US "intelligence failure" could have helped 7/7 bombs..& reveal possible P2OG op
Gerrard Four | 30.07.2005 04:19 | Terror War
Did they let him go so he could help the PNAC cause at later date? Sounds like many of the 9/11 unanswered questions...blocking earlier investigations of the hijackers etc.
The British public’s ire over the bombings only increased after it was discovered that police had one of the suspects in custody months ago, but released him after determining he posed no threat. No doubt the Brits will be even more pissed once they realize the Bush administration twice botched efforts that could have helped prevent the attack.
The first screw up was back in 2002. According to the Seattle Times, the US had in its custody at that time Haroon Aswat, a man federal prosecutors believe helped set up a terrorist training camp in Bly, Oregon in late 1999. For reasons no one can quite figure out, John Ashcroft’s Justice Department blocked efforts by its own Seattle-based prosecutors to seek a grand-jury indictment of Aswat. Why is that relevant? Aswat has now been tied to the London bombings (the Brits think he was in cell phone contact with at least two of the bombers in the days preceding the attack).
The second screw up is even more astounding.
Last summer, just after the Democratic convention, then-Secretary of Homeland Security Tom Ridge issued another of his many Code Orange terror alerts. The secretary-who-cried-terrorist was facing increasing criticism for politicizing the terror warnings in the months before the presidential election, so this time he did something different. Secretary Ridge gave the public details, and lots of ‘em.
“Reports indicate that Al Qaeda is targeting several specific buildings,” Ridge said at an August 1, 2004 press conference, “including the International Monetary Fund and World Bank in the District of Columbia; Prudential Financial in Northern New Jersey; and Citigroup buildings and the New York Stock Exchange in New York.”
Those details were enough for the New York Times, in less than twenty-four hours, to uncover and break the rest of the story. The Times reported on August 2 that US officials had announced the terror alert after receiving hard evidence that Al Qaeda was targeting New York and DC financial centers.
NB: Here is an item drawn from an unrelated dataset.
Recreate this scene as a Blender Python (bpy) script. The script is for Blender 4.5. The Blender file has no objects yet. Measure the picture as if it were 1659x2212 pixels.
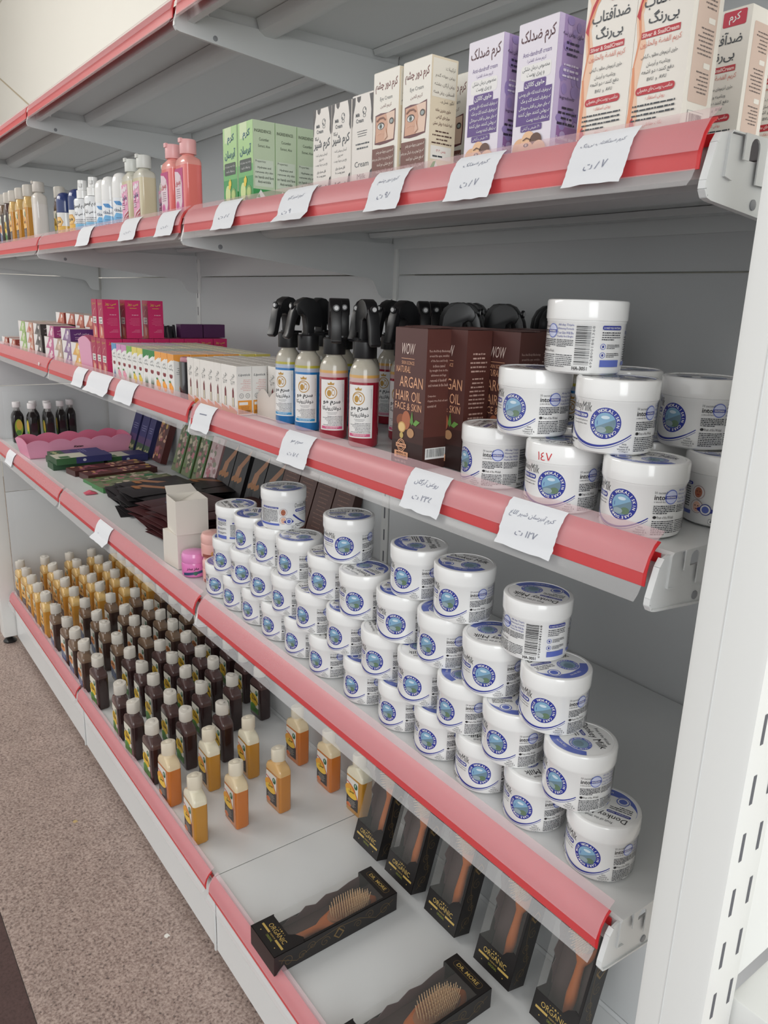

The evidence came from the laptop computer of Muhammad Naeem Noor Khan, the Times said, an Al Qaeda operative arrested in Pakistan several weeks prior who was now working as a US mole inside Al Qaeda. That’s when all hell broke loose.
While it remains unclear who spilled Khan’s name—the Americans blame the Pakistanis, and vice versa—the Times story created a panic in English and Pakistani law enforcement circles. Khan’s Al Qaeda buddies in both countries, upon learning that their friend was a double agent, quickly went into hiding. Both British and Pakistani officials were “furious” with the Americans for helping to unmask their spy, according to the New York Daily News, and the Brits had to launch a series of high-speed chases to catch Khan’s fleeing cabal. A senior Pakistani official told the Associated Press “this intelligence leak jeopardized our plan and some Al Qaeda suspects ran away.”
Now back to 7/7.
There was an important piece of information not revealed last August by either Tom Ridge or the Times. As ABC News reported after the London bombing, Khan’s laptop not only contained information about US financial centers, but also evidence that Al Qaeda was planning to target the London Tube. ABC, of course, forgot the clincher: How Bush’s leaky goon squad sabotaged a multinational operation to thwart what would ultimately become the successful London bombings of July 7, 2005.
Beats a missing blonde chick any day.